Georgetown University’s Newspaper of Record since 1920

The Hoya

Georgetown University’s Newspaper of Record since 1920

The Hoya

Georgetown University’s Newspaper of Record since 1920

The Hoya

Panel of Professors Emphasize Local Media’s Importance in Democracy

Faculty and students organized a virtual panel with journalism experts from across the nation to discuss the evolving role of the media in strengthening democratic institutions and upholding traditional journalistic values.

The Oct. 17 event, titled “Can Local Media Help Save Democracy?” was co-hosted by ​​the Free Speech Project at Georgetown University (FSP), a student- and faculty-run initiative that works to assess the condition of free speech in the United States today, and the Future of the Humanities Project at Georgetown University, a collaborative effort between the Georgetown University Humanities Initiative and the Las Casas Institute at the University of Oxford, a research institute examining social issues related to the Dominican intellectual tradition, to address issues at the intersection of the humanities and public life. 

The panel included Stuart Allen, professor of journalism and communication at Cardiff University; Jim Brady, former executive editor of the online version of the Washington Post; and Maria Power, a senior research fellow studying human dignity at the Las Casas Institute. 

Aryaman Sharma/The Hoya | Journalists discussed the power of local media in preserving free speech during a panel event hosted by the Georgetown Free Speech Project and the Georgetown Future of Humanities Project.

The event was moderated by the director of the Future of the Humanities Project, Michael Scott, and the director of the FSP, Sanford Ungar. The event is the latest installment of the FSP’s ongoing series, “Free Speech at the Crossroads: International Dialogues,” which aims to facilitate conversations among interdisciplinary experts regarding issues of free expression.

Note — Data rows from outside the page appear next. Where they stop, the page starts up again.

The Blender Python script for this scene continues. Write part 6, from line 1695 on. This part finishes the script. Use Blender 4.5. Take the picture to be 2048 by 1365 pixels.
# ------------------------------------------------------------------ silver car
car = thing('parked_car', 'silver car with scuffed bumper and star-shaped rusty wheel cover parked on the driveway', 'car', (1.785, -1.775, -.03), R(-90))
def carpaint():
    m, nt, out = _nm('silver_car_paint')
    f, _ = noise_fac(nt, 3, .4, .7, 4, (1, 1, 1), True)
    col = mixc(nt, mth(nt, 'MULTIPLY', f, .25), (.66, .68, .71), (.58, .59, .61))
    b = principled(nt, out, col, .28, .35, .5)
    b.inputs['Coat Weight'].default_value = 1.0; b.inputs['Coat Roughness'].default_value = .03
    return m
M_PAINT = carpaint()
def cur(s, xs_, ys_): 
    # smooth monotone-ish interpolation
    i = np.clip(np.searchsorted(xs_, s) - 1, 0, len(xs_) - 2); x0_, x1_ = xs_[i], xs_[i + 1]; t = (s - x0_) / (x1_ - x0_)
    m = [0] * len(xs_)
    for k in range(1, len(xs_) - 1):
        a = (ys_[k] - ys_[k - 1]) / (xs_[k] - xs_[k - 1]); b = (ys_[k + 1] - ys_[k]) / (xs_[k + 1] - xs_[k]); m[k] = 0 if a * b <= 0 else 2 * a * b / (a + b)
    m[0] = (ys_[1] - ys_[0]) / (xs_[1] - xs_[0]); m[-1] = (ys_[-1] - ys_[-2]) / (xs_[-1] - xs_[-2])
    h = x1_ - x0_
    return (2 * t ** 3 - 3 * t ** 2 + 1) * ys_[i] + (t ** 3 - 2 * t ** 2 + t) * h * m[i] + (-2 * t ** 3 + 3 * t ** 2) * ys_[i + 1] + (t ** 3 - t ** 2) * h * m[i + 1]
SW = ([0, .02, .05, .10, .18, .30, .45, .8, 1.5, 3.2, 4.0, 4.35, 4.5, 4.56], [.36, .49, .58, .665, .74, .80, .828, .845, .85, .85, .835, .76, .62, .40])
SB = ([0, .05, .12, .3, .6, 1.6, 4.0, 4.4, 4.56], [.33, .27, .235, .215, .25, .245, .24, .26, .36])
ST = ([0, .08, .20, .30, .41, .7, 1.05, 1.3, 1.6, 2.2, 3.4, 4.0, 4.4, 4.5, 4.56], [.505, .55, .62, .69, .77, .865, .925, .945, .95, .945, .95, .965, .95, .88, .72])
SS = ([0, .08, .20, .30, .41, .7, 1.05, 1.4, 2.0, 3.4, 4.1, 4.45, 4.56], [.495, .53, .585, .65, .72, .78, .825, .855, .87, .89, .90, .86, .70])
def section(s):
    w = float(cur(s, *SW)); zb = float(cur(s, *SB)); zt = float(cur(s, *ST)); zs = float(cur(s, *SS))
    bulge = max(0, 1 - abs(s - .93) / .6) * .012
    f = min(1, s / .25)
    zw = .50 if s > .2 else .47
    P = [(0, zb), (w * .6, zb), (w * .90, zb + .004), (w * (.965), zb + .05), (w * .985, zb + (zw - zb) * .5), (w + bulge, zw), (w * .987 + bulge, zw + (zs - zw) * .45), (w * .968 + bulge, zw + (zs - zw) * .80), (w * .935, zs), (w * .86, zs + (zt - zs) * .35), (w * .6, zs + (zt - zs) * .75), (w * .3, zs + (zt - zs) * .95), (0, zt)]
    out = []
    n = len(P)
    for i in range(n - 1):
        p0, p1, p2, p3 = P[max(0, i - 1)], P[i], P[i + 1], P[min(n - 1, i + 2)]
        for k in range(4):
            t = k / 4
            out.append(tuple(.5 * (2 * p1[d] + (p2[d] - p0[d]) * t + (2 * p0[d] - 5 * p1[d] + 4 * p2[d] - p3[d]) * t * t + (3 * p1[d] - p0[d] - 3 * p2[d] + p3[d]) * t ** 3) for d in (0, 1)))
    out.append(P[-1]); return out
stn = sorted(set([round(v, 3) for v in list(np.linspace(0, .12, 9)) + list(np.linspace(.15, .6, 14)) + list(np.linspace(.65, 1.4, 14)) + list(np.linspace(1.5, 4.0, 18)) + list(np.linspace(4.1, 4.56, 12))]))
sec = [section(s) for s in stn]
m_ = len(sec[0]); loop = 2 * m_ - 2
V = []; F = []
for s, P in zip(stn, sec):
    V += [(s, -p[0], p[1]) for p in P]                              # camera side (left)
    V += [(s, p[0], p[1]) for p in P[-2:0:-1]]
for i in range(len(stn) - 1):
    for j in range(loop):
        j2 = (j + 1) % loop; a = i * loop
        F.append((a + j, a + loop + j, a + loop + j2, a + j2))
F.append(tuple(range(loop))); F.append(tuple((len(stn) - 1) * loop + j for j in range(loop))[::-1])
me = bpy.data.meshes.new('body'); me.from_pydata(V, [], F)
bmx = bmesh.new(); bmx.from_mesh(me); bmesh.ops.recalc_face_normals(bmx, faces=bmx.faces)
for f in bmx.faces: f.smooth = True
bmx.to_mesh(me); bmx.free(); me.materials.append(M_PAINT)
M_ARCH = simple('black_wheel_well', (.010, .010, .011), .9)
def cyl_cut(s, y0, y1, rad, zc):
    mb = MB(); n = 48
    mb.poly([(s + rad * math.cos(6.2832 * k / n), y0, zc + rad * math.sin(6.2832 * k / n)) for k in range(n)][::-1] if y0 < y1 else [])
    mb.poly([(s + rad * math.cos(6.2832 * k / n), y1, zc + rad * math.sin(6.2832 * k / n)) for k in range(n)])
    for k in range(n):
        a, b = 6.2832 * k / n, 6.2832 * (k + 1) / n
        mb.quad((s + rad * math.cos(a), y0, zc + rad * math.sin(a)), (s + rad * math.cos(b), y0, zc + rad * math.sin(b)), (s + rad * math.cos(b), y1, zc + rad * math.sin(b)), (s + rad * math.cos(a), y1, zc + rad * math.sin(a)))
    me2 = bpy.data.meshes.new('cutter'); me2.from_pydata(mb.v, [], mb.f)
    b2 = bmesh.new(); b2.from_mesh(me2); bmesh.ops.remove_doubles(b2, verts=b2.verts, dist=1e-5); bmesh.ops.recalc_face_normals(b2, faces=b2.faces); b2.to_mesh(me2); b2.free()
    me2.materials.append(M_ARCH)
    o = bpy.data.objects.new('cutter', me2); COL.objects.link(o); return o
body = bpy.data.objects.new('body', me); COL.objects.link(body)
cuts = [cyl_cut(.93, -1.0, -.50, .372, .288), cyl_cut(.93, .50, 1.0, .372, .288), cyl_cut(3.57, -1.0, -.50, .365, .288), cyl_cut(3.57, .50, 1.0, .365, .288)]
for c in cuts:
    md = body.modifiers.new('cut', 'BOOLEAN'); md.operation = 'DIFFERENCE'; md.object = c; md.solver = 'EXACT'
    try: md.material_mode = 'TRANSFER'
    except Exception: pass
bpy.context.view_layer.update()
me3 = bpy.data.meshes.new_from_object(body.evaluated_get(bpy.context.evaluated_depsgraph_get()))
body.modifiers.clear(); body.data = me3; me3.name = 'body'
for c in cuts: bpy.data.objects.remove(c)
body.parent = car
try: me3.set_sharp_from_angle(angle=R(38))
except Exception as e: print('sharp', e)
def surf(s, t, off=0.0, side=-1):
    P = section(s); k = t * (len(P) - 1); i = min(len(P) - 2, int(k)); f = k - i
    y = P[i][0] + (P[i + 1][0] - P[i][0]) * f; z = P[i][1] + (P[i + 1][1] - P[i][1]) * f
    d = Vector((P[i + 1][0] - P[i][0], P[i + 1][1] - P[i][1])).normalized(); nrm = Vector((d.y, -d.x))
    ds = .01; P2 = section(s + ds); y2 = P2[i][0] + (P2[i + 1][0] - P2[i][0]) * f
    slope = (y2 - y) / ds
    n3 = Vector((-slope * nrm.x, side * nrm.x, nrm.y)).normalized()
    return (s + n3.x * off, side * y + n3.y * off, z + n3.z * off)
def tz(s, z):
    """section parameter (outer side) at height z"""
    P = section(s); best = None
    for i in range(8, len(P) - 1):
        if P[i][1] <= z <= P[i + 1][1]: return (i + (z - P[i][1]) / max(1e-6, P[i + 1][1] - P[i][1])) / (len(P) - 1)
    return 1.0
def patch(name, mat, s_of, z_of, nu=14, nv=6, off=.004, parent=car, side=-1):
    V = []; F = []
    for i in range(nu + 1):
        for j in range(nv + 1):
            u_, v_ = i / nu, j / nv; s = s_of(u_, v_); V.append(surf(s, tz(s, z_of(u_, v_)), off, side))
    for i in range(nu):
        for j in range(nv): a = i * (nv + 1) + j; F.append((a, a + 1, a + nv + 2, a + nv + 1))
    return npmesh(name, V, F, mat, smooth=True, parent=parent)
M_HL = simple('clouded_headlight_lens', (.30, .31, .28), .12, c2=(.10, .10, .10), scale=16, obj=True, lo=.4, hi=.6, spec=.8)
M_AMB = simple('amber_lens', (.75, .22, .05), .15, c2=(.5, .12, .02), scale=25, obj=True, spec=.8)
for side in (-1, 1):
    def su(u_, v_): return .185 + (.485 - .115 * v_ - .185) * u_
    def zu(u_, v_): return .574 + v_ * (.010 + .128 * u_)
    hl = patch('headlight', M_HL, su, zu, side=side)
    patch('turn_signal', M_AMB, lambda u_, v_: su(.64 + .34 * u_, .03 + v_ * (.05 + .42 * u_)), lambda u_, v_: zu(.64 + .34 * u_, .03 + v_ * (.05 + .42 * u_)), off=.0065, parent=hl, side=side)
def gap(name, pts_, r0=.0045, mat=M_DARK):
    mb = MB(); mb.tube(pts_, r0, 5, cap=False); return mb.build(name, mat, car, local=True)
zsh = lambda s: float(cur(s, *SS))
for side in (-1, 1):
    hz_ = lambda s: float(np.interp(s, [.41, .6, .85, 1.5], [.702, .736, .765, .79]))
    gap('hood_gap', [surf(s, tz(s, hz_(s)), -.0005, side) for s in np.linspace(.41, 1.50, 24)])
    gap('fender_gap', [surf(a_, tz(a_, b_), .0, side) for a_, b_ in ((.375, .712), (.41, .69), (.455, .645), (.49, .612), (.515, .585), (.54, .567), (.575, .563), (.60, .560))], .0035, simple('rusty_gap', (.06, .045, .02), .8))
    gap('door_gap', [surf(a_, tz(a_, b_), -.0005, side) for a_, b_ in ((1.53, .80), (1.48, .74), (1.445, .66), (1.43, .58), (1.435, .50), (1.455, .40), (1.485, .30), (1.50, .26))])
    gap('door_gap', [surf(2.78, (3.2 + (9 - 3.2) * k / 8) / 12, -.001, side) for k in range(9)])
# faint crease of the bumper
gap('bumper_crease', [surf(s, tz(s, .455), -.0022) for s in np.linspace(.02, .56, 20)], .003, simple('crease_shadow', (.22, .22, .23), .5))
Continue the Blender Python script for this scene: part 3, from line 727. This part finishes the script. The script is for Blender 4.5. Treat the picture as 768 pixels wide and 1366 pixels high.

Panelists discussed the shifting priorities of national media outlets, something Brady said has led to the deterioration of the quality of their journalism.

“National media is incentivized to anger people,” Brady said at the event. “It is driven by ratings and page viewership, and until the incentives of national media change to producing quality content, we won’t see change.”

Power said that the deteriorating reputations of media companies are partly because of the constant influx of bad news.

“Actual news is exhausting and depressing, and people are consequently looking to journalism for entertainment,” Power said at the event. “I have lost count of how many people I can actually have a conversation with about politics and economics because of the decline in the academic sphere.”

Panelists also discussed the ways local media can fill the gap left by the national media’s shortcomings, something Brady said can unite communities without focusing as much on politically polarizing topics.

“Regardless of if you’re a Democrat or Republican, you share the same emotion of hating traffic and favoring the local sports team,” Brady said. “Local news can be boring at times, but there are lots of things that go around in your community which are important. I do think if we give more of a supply of information that is useful and necessary in a community, it can help to short circuit the corrosive effect national news has on people right now.”

Despite the ideological strengths of local media, Brady said many local news outlets are struggling to stay afloat financially.

A report from Northwestern University on the state of local news in America found that newspapers have been vanishing at increasing rates in recent years. One-fifth of the nation’s citizens live in news deserts, or communities that are no longer covered by daily or non-daily newspapers, and surviving newspapers have cut their staff and production following declines in profits.

Power pointed to the efforts of U.K. Prime Minister Liz Truss, who announced on Oct. 20 that she intends to resign from her role following a contentious parliamentary vote, as an example of the threat a strong local media can pose to undemocratic leaders.

Power said Truss attempted to bankrupt local media and keep outlets from being able to produce content.

“The local media in the U.K., which is publicly funded by the BBC, were viewed as idiots by Prime Minister Liz Truss when she entered office,” Power said. “She has since worked hard to defund the BBC, but the local media have continued to run rings around her and hold her accountable.”

Ungar said that local media is particularly hurt in times of financial crisis, as these publications’ profits are largely dependent on voluntary user subscriptions and donations rather than advertisements.

“Simply asking people to donate to local media amid a time of inflation is a ‘tough sell,’” Ungar told The Hoya in an interview after the event.

Brady said that by prioritizing their readers’ interests, local news outlets can increase their donations.

“You have to address your audience, you have to cover things they care about,” Brady said. “Now we’re focusing on things that actually get people to give money to the organizations because they like the work, which means for the first time really in the history of digital, the business model and the editorial model thrive the same way.”